● **MATERIAL**:
──────────

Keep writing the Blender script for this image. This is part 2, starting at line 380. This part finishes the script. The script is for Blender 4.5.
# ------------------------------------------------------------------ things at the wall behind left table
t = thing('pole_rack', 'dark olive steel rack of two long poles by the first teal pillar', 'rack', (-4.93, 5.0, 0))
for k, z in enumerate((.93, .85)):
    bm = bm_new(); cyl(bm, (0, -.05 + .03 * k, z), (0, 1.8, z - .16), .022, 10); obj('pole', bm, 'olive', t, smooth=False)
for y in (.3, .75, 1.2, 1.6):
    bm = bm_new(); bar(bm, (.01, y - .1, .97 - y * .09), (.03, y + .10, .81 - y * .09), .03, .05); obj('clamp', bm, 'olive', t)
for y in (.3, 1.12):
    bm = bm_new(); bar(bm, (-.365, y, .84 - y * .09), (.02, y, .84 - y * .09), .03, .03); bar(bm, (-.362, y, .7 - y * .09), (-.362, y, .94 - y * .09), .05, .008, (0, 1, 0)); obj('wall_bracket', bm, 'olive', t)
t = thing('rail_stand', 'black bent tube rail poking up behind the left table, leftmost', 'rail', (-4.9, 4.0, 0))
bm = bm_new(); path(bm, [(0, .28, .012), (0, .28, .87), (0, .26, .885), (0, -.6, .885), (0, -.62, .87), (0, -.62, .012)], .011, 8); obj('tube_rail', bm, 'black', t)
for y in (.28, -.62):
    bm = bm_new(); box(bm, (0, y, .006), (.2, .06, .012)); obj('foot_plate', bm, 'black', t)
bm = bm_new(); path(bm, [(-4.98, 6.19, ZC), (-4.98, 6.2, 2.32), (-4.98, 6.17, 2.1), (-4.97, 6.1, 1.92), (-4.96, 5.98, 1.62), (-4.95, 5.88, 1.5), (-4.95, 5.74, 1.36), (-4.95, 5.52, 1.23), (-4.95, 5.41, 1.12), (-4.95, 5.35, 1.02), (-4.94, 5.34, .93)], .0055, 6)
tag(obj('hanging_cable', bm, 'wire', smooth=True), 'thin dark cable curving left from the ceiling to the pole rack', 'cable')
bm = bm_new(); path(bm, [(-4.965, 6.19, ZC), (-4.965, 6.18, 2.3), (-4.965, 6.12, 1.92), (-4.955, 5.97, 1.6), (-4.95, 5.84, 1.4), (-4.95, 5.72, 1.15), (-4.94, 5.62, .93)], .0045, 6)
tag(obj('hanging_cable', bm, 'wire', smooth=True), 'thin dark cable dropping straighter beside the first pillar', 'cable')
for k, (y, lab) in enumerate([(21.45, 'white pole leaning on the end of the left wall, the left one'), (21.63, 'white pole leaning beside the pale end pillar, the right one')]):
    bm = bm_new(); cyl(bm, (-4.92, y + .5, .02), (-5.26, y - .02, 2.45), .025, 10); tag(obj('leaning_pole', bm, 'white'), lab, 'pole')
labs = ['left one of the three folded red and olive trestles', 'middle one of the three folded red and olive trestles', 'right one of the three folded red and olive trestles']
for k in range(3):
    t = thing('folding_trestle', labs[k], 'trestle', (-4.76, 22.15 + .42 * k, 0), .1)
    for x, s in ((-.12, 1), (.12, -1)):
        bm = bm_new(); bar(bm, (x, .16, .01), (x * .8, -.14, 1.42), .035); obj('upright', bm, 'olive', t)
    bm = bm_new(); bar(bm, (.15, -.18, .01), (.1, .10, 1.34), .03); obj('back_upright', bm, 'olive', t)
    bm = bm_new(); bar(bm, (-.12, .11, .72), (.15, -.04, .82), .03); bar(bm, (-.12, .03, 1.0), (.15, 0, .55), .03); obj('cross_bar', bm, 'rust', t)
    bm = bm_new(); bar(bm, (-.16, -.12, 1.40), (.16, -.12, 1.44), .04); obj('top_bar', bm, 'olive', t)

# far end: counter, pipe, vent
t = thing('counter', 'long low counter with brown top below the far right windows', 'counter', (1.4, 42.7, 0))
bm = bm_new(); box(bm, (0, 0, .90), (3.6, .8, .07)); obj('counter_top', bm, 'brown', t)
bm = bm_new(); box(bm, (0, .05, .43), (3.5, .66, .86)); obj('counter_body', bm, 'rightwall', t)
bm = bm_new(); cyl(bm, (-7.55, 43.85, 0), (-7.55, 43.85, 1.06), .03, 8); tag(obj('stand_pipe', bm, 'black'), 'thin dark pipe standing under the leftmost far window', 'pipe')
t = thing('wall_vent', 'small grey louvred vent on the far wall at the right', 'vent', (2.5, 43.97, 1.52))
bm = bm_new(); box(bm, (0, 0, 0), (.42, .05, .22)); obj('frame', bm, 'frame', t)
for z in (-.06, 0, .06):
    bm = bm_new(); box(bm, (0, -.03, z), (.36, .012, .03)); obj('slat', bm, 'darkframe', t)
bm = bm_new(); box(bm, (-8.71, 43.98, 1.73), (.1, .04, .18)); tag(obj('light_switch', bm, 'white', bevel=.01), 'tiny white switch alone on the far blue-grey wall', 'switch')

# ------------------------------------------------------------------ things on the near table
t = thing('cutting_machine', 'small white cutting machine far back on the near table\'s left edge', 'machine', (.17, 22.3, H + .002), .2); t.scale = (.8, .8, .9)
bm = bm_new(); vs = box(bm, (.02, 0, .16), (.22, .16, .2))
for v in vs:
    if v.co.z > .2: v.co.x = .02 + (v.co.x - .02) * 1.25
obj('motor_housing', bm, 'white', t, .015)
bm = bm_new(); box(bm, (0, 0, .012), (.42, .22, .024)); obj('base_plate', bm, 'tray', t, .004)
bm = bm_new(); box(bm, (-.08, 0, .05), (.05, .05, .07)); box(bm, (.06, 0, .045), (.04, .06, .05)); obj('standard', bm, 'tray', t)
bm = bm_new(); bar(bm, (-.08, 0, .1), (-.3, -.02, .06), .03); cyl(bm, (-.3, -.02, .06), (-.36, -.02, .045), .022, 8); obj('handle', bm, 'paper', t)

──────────

● **PROBLEM DESCRIPTION**: Quote the entire listing above exactly.

● **WRITTEN SOLUTION**:
Keep writing the Blender script for this image. This is part 2, starting at line 380. This part finishes the script. The script is for Blender 4.5.
# ------------------------------------------------------------------ things at the wall behind left table
t = thing('pole_rack', 'dark olive steel rack of two long poles by the first teal pillar', 'rack', (-4.93, 5.0, 0))
for k, z in enumerate((.93, .85)):
    bm = bm_new(); cyl(bm, (0, -.05 + .03 * k, z), (0, 1.8, z - .16), .022, 10); obj('pole', bm, 'olive', t, smooth=False)
for y in (.3, .75, 1.2, 1.6):
    bm = bm_new(); bar(bm, (.01, y - .1, .97 - y * .09), (.03, y + .10, .81 - y * .09), .03, .05); obj('clamp', bm, 'olive', t)
for y in (.3, 1.12):
    bm = bm_new(); bar(bm, (-.365, y, .84 - y * .09), (.02, y, .84 - y * .09), .03, .03); bar(bm, (-.362, y, .7 - y * .09), (-.362, y, .94 - y * .09), .05, .008, (0, 1, 0)); obj('wall_bracket', bm, 'olive', t)
t = thing('rail_stand', 'black bent tube rail poking up behind the left table, leftmost', 'rail', (-4.9, 4.0, 0))
bm = bm_new(); path(bm, [(0, .28, .012), (0, .28, .87), (0, .26, .885), (0, -.6, .885), (0, -.62, .87), (0, -.62, .012)], .011, 8); obj('tube_rail', bm, 'black', t)
for y in (.28, -.62):
    bm = bm_new(); box(bm, (0, y, .006), (.2, .06, .012)); obj('foot_plate', bm, 'black', t)
bm = bm_new(); path(bm, [(-4.98, 6.19, ZC), (-4.98, 6.2, 2.32), (-4.98, 6.17, 2.1), (-4.97, 6.1, 1.92), (-4.96, 5.98, 1.62), (-4.95, 5.88, 1.5), (-4.95, 5.74, 1.36), (-4.95, 5.52, 1.23), (-4.95, 5.41, 1.12), (-4.95, 5.35, 1.02), (-4.94, 5.34, .93)], .0055, 6)
tag(obj('hanging_cable', bm, 'wire', smooth=True), 'thin dark cable curving left from the ceiling to the pole rack', 'cable')
bm = bm_new(); path(bm, [(-4.965, 6.19, ZC), (-4.965, 6.18, 2.3), (-4.965, 6.12, 1.92), (-4.955, 5.97, 1.6), (-4.95, 5.84, 1.4), (-4.95, 5.72, 1.15), (-4.94, 5.62, .93)], .0045, 6)
tag(obj('hanging_cable', bm, 'wire', smooth=True), 'thin dark cable dropping straighter beside the first pillar', 'cable')
for k, (y, lab) in enumerate([(21.45, 'white pole leaning on the end of the left wall, the left one'), (21.63, 'white pole leaning beside the pale end pillar, the right one')]):
    bm = bm_new(); cyl(bm, (-4.92, y + .5, .02), (-5.26, y - .02, 2.45), .025, 10); tag(obj('leaning_pole', bm, 'white'), lab, 'pole')
labs = ['left one of the three folded red and olive trestles', 'middle one of the three folded red and olive trestles', 'right one of the three folded red and olive trestles']
for k in range(3):
    t = thing('folding_trestle', labs[k], 'trestle', (-4.76, 22.15 + .42 * k, 0), .1)
    for x, s in ((-.12, 1), (.12, -1)):
        bm = bm_new(); bar(bm, (x, .16, .01), (x * .8, -.14, 1.42), .035); obj('upright', bm, 'olive', t)
    bm = bm_new(); bar(bm, (.15, -.18, .01), (.1, .10, 1.34), .03); obj('back_upright', bm, 'olive', t)
    bm = bm_new(); bar(bm, (-.12, .11, .72), (.15, -.04, .82), .03); bar(bm, (-.12, .03, 1.0), (.15, 0, .55), .03); obj('cross_bar', bm, 'rust', t)
    bm = bm_new(); bar(bm, (-.16, -.12, 1.40), (.16, -.12, 1.44), .04); obj('top_bar', bm, 'olive', t)

# far end: counter, pipe, vent
t = thing('counter', 'long low counter with brown top below the far right windows', 'counter', (1.4, 42.7, 0))
bm = bm_new(); box(bm, (0, 0, .90), (3.6, .8, .07)); obj('counter_top', bm, 'brown', t)
bm = bm_new(); box(bm, (0, .05, .43), (3.5, .66, .86)); obj('counter_body', bm, 'rightwall', t)
bm = bm_new(); cyl(bm, (-7.55, 43.85, 0), (-7.55, 43.85, 1.06), .03, 8); tag(obj('stand_pipe', bm, 'black'), 'thin dark pipe standing under the leftmost far window', 'pipe')
t = thing('wall_vent', 'small grey louvred vent on the far wall at the right', 'vent', (2.5, 43.97, 1.52))
bm = bm_new(); box(bm, (0, 0, 0), (.42, .05, .22)); obj('frame', bm, 'frame', t)
for z in (-.06, 0, .06):
    bm = bm_new(); box(bm, (0, -.03, z), (.36, .012, .03)); obj('slat', bm, 'darkframe', t)
bm = bm_new(); box(bm, (-8.71, 43.98, 1.73), (.1, .04, .18)); tag(obj('light_switch', bm, 'white', bevel=.01), 'tiny white switch alone on the far blue-grey wall', 'switch')

# ------------------------------------------------------------------ things on the near table
t = thing('cutting_machine', 'small white cutting machine far back on the near table\'s left edge', 'machine', (.17, 22.3, H + .002), .2); t.scale = (.8, .8, .9)
bm = bm_new(); vs = box(bm, (.02, 0, .16), (.22, .16, .2))
for v in vs:
    if v.co.z > .2: v.co.x = .02 + (v.co.x - .02) * 1.25
obj('motor_housing', bm, 'white', t, .015)
bm = bm_new(); box(bm, (0, 0, .012), (.42, .22, .024)); obj('base_plate', bm, 'tray', t, .004)
bm = bm_new(); box(bm, (-.08, 0, .05), (.05, .05, .07)); box(bm, (.06, 0, .045), (.04, .06, .05)); obj('standard', bm, 'tray', t)
bm = bm_new(); bar(bm, (-.08, 0, .1), (-.3, -.02, .06), .03); cyl(bm, (-.3, -.02, .06), (-.36, -.02, .045), .022, 8); obj('handle', bm, 'paper', t)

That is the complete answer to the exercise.